Hilbert von Neumann Modules versus Concrete von Neumann Modules

TL;DR

This paper clarifies the relationships between different types of von Neumann modules, introduces new insights into their tensor products, and corrects earlier literature, advancing the understanding of operator modules in noncommutative analysis.

Contribution

It demonstrates the equivalence of Hilbert-von Neumann modules and strongly full concrete von Neumann modules, and generalizes the tensor product of von Neumann correspondences.

Findings

Hilbert-von Neumann modules are equivalent to strongly full concrete von Neumann modules

Tensor product of von Neumann correspondences generalizes Connes correspondences

New arguments applicable to (pre-)Hilbert modules

Abstract

Apart from presenting some new insights and results, one of our main purposes is to put some records in the development of von Neumann modules straight. The von Neumann or $W^*$-objects among the Hilbert ($C^*$-)modules are around since the first papers by Paschke (1973) and Rieffel (1974) that lift Kaplansky's setting (1953) to modules over noncommutative $C^*$-algebras. While the formal definition of $W^*$-modules} is due to Baillet, Denizeau, and Havet (1988), the one of von Neumann modules as strongly closed operator spaces started with Skeide (2000).

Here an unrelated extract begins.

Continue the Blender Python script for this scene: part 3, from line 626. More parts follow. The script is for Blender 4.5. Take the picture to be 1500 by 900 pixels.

It has been paired with the definition of concrete von Neumann modules in Skeide (2006). It is well-known that (pre-)Hilbert modules can be viewed as ternary rings of operators and in their definition of Hilbert-von Neumann modules, Bikram, Mukherjee, Srinivasan, and Sunder (2012) take that point of view. We illustrate that a (suitably nondegenerate) Hilbert-von Neumann module is the same thing as a strongly full concrete von Neumann module. We also use this occasion to put some things in earlier papers right. We show that the tensor product of (concrete, or not) von Neumann correspondences is, indeed, (a generalization of) the tensor product of Connes correspondences (claimed in Skeide (2008)), viewed in a way quite different from Bikram et al.. We also present some new arguments that are useful even for (pre-)Hilbert modules.